Showing posts with label war-star. Show all posts
Showing posts with label war-star. Show all posts

Sunday, March 23, 2008

Where the UFOs are




I am thrilled to announce that Preditors and Editors has awarded my site the Author's Site Of Excellence Award.

Needless to say, I am thrilled, and would like to thank anyone who had anything to do with this great honor!


Now, for the UFOs....


It makes sense to me that different aliens would use different methods to land on Earth, which is why I love to watch The Discovery Channel and also The Science Channel.

In my next alien romance (KNIGHT'S FORK) I have an Imperial war-star, or rather, one or two of its foray shuttles; a Saurian craft; and a Volnoth "stargoer" ... all with pressing, secret business on our planet.

The Volnoth vessel uses electro-magnetic propulsion, and uses large, deep oceans as inconspicuous runways.


EXCERPT FROM KNIGHT'S FORK (approx Sept 2008)



North London
Hampstead High Street
Two weeks later


“Read all abaaaht it!” a boy of papers shouted by a strange, half-tented cart from which passers-by could exchange very small pieces of folded paper for very large, folded stacks of dirty paper, which they would then unfold, and look at.

Prince Thor-quentin was fascinated. He loitered to observe the folly of mankind. His attention was captivated by more efficiently folded papers. They were colored, and wrapped in a clear foil to stop them flipping in the London street wind. Many of these colored papers showed bare-chested males, proudly displaying their favorite exercise equipment, or modest females in heat, bending over conveniently placed vehicles.

The boy of papers varied his cries of what was interesting.

“Antipodean Alarm!” he wailed. “Australian Air Force Authorities allay anxiety over alleged alien…”

So many big A-words! Thor-quentin thought.

Then, he caught sight of the grainy, blurry, black-and-white photograph. The boy of papers might call the object diving into the sea a “twisted, distorted weather balloon”, but Prince Thor-quentin knew it for what it was. A Volnoth, water-capable shuttle.

He had practiced Djinncraft before on impressionable, sacrificial virgins. He’d never imagined that he’d use Djinncraft to obtain something as worthless as a pile of dirty papers.

Approaching the boy of papers at a suitable lull in the boy’s passing trade, Thor-quentin murmured, ‘I will take. You will not cry out.”

The boy of papers promptly turned aside, folded from the mid-section and vomited into the slightly lower level of the trafficway.

Slack damn! Less force is required in this lesser gravity, Thor-quentin noted. He helped himself to a selection of the folded stacks of papers, and passed a hand over the wad of small, purplish papers, as if he might be making a fair exchage like everyone else. In addition, since he could, he took one catalogue of the local females in heat.

Viz-Igerd had come after him. He needed a better place to hide.

***

’Rhett was returning on the Underground from St.
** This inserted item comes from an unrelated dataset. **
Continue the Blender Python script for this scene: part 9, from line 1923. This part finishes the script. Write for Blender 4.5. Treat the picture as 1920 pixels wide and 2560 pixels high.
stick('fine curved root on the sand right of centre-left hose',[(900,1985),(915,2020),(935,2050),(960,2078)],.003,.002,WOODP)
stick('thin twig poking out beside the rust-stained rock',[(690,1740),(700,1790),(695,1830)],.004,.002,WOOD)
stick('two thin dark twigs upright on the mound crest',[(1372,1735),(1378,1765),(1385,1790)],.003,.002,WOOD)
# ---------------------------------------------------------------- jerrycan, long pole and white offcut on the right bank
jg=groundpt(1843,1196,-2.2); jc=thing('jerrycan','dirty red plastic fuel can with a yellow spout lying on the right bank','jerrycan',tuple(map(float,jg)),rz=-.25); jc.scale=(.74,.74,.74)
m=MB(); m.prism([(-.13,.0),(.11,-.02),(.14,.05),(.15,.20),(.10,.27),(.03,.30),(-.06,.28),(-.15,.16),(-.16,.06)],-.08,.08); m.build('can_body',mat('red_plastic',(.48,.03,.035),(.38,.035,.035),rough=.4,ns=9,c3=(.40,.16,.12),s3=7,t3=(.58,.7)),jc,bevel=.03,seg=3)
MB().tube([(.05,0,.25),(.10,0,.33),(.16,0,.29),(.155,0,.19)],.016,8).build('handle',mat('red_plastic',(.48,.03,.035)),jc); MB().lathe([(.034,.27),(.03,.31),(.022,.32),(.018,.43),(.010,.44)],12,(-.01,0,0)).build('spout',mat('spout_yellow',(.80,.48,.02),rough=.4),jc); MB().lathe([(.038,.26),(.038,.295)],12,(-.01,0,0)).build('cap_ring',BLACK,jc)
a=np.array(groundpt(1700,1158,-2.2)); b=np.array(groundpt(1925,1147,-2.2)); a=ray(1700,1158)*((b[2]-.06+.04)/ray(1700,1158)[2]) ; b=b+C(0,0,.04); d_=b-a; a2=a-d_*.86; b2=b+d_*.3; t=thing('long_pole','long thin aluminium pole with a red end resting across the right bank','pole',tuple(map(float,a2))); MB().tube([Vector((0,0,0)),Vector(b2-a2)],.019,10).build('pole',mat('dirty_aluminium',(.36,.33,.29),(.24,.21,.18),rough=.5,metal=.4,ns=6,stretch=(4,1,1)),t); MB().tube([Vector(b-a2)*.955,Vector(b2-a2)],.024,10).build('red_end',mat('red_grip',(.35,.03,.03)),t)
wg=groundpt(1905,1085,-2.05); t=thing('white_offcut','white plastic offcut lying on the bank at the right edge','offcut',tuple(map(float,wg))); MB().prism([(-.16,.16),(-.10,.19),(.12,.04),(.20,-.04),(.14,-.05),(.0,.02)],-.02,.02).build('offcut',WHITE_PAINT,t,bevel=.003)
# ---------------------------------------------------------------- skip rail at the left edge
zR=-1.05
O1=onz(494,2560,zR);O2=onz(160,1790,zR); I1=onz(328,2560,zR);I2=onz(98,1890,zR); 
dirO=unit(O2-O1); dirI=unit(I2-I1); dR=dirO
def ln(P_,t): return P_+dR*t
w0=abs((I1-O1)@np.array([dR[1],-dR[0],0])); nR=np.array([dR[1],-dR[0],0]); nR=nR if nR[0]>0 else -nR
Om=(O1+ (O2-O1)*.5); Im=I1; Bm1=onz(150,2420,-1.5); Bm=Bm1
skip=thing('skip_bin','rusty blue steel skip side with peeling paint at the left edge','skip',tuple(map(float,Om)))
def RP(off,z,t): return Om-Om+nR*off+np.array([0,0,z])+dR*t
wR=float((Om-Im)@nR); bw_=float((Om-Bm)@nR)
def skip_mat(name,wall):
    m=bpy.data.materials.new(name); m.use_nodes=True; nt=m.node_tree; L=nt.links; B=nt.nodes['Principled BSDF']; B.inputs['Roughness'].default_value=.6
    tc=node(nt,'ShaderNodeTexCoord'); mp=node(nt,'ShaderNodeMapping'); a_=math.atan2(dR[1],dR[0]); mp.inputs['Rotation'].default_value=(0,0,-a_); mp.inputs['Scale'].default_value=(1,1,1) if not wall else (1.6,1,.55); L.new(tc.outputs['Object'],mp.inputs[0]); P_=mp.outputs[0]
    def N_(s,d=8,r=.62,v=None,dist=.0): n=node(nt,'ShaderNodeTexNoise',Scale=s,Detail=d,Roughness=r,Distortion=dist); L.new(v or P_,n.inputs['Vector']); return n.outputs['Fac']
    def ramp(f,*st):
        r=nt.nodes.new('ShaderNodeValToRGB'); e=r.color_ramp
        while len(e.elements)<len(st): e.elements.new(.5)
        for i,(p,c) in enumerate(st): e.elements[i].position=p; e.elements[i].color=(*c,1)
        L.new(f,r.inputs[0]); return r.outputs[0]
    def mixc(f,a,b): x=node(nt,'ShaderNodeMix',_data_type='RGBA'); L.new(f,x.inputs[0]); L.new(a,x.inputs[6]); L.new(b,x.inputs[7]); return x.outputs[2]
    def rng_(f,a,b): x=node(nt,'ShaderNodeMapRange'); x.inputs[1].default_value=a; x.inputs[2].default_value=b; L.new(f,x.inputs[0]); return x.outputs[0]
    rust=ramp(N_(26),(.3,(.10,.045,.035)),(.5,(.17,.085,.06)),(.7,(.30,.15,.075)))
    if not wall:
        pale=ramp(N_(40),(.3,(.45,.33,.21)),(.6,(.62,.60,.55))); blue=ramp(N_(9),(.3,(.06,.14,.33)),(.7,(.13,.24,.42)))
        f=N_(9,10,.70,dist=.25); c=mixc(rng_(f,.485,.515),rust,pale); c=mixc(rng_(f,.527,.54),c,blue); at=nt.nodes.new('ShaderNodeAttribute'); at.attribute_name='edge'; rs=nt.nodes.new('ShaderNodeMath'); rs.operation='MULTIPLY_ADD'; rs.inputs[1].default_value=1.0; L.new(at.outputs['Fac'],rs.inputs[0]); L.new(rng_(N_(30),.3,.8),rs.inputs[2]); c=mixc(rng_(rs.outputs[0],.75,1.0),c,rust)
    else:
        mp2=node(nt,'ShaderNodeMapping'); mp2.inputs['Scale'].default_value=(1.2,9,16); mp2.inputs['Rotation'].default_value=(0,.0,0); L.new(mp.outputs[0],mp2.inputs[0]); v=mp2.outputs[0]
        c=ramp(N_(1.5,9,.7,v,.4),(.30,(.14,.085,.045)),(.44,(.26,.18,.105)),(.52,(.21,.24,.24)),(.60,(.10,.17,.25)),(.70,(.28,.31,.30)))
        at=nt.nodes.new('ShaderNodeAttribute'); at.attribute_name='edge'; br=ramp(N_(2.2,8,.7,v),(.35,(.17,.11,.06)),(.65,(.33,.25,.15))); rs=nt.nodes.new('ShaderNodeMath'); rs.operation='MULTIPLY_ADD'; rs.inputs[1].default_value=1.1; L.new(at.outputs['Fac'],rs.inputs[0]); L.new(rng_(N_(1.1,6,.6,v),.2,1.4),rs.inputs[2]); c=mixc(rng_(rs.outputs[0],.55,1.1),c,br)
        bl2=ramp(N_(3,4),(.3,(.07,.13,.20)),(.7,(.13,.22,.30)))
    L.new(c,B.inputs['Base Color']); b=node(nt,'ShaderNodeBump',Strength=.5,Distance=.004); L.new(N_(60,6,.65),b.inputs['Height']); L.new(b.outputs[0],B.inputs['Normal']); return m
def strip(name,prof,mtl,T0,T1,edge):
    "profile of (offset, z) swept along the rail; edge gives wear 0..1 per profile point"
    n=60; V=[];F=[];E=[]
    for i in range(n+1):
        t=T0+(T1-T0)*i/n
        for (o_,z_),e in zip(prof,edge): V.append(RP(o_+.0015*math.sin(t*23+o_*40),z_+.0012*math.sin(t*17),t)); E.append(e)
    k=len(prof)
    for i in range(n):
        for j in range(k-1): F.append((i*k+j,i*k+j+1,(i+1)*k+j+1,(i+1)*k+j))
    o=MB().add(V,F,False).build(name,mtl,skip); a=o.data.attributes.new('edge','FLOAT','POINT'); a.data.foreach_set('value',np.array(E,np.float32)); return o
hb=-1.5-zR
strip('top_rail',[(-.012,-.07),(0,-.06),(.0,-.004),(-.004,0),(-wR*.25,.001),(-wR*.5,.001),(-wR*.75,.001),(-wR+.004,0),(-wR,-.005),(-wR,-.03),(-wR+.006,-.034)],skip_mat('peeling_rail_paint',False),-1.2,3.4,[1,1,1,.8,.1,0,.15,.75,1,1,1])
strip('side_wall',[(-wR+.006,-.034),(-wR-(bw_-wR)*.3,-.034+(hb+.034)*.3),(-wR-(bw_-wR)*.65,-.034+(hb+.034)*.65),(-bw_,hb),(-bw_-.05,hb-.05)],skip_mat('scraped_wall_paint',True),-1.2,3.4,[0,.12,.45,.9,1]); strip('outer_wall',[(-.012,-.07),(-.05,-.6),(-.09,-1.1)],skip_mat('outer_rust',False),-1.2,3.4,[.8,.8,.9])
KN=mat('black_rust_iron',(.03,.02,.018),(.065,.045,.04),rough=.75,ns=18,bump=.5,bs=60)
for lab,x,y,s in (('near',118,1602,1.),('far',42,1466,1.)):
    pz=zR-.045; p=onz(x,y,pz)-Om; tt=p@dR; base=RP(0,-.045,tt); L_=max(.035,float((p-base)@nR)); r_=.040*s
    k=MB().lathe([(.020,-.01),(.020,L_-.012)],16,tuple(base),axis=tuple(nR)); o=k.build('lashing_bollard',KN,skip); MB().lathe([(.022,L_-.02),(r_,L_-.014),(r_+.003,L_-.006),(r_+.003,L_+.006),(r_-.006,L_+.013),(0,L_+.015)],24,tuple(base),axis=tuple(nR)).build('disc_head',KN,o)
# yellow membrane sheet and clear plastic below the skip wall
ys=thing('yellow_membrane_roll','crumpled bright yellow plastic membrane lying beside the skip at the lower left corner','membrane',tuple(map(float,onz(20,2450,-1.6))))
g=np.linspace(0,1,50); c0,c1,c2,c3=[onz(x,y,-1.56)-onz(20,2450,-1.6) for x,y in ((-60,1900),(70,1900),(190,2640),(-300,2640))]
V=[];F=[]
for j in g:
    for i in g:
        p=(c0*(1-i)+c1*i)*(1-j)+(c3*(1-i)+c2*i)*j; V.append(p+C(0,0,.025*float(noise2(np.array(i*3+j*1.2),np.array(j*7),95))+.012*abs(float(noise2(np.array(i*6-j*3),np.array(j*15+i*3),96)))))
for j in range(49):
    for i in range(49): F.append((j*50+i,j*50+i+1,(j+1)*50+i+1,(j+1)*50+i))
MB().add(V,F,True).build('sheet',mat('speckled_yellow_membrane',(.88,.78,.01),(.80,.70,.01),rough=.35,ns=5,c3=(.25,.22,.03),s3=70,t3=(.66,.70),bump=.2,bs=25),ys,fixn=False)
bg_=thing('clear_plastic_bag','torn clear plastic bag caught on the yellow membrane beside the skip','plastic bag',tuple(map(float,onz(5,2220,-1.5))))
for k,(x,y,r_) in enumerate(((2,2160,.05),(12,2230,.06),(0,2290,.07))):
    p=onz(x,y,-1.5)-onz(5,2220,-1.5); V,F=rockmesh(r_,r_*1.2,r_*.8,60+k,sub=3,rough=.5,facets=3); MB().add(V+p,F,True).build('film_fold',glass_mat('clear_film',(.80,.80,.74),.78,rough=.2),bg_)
Catherine’s House, where he’d been looking up the births of girl babies in Cambridge in 1962, whether born, admitted, abandoned, or given up for adoption.

The tomes had been huge, and the print had been large, but the keeping of the “Creed Registers” had only resumed in 1962, and it was hard to know whether or not the books were complete.

He knew that Freya had been admitted to Addenbrookes on Trumpington Street. He was not sure of the date, and since she had been presumed indigent and had no name when admitted –or when discharged-- it was hard to be sure.

Because the mother had no name, the baby, which was officially admitted upon birth, also had no name.

Hopeless!

A copy of The Sun newspaper lay abandoned on the seat beside him. He glanced at it. The headline, “Antipodean Alarm!” did not alarm him. The accompanying photograph did.

“Damnation!” he murmured, recognizing the aerodynamic, aggressive-squid contours of a Star-goer with electro-magnetic propulsion systems, capable of using oceans as an underwater runway to achieve supersonic speed and necessary velocity to escape the planet’s gravity when it left. “That looks Volnoth!”


Best wishes for a very happy Easter!